• GOAL: Reproduce each line exactly. Skip none.

[start INFORMATION SHOWN]

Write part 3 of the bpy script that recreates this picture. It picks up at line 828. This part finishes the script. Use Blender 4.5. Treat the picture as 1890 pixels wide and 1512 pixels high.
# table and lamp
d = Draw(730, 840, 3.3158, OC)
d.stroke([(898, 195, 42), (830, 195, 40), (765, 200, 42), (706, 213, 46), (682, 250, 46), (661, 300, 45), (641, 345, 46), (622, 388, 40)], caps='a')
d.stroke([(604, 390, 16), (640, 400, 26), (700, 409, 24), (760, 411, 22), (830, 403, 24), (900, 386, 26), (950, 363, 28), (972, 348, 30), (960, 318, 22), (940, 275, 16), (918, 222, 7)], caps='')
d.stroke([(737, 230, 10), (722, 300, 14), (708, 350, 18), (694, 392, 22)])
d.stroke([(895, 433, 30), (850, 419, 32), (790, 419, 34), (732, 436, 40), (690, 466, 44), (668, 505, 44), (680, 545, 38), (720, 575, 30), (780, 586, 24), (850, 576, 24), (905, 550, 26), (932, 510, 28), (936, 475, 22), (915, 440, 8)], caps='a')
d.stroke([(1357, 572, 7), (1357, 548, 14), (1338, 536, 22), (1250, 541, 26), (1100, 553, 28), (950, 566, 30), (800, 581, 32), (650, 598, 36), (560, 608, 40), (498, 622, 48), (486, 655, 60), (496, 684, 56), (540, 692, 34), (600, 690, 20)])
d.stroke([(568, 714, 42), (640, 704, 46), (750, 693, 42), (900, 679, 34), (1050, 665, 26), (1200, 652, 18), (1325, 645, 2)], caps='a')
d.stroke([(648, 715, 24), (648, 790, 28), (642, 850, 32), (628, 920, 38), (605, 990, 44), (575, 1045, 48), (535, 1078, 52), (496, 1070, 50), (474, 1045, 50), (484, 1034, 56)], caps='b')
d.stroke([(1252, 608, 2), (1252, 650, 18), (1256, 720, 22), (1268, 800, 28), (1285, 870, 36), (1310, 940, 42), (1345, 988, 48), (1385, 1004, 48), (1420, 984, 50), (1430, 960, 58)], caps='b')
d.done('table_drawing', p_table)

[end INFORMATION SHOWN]

• FULL ANSWER:
Write part 3 of the bpy script that recreates this picture. It picks up at line 828. This part finishes the script. Use Blender 4.5. Treat the picture as 1890 pixels wide and 1512 pixels high.
# table and lamp
d = Draw(730, 840, 3.3158, OC)
d.stroke([(898, 195, 42), (830, 195, 40), (765, 200, 42), (706, 213, 46), (682, 250, 46), (661, 300, 45), (641, 345, 46), (622, 388, 40)], caps='a')
d.stroke([(604, 390, 16), (640, 400, 26), (700, 409, 24), (760, 411, 22), (830, 403, 24), (900, 386, 26), (950, 363, 28), (972, 348, 30), (960, 318, 22), (940, 275, 16), (918, 222, 7)], caps='')
d.stroke([(737, 230, 10), (722, 300, 14), (708, 350, 18), (694, 392, 22)])
d.stroke([(895, 433, 30), (850, 419, 32), (790, 419, 34), (732, 436, 40), (690, 466, 44), (668, 505, 44), (680, 545, 38), (720, 575, 30), (780, 586, 24), (850, 576, 24), (905, 550, 26), (932, 510, 28), (936, 475, 22), (915, 440, 8)], caps='a')
d.stroke([(1357, 572, 7), (1357, 548, 14), (1338, 536, 22), (1250, 541, 26), (1100, 553, 28), (950, 566, 30), (800, 581, 32), (650, 598, 36), (560, 608, 40), (498, 622, 48), (486, 655, 60), (496, 684, 56), (540, 692, 34), (600, 690, 20)])
d.stroke([(568, 714, 42), (640, 704, 46), (750, 693, 42), (900, 679, 34), (1050, 665, 26), (1200, 652, 18), (1325, 645, 2)], caps='a')
d.stroke([(648, 715, 24), (648, 790, 28), (642, 850, 32), (628, 920, 38), (605, 990, 44), (575, 1045, 48), (535, 1078, 52), (496, 1070, 50), (474, 1045, 50), (484, 1034, 56)], caps='b')
d.stroke([(1252, 608, 2), (1252, 650, 18), (1256, 720, 22), (1268, 800, 28), (1285, 870, 36), (1310, 940, 42), (1345, 988, 48), (1385, 1004, 48), (1420, 984, 50), (1430, 960, 58)], caps='b')
d.done('table_drawing', p_table)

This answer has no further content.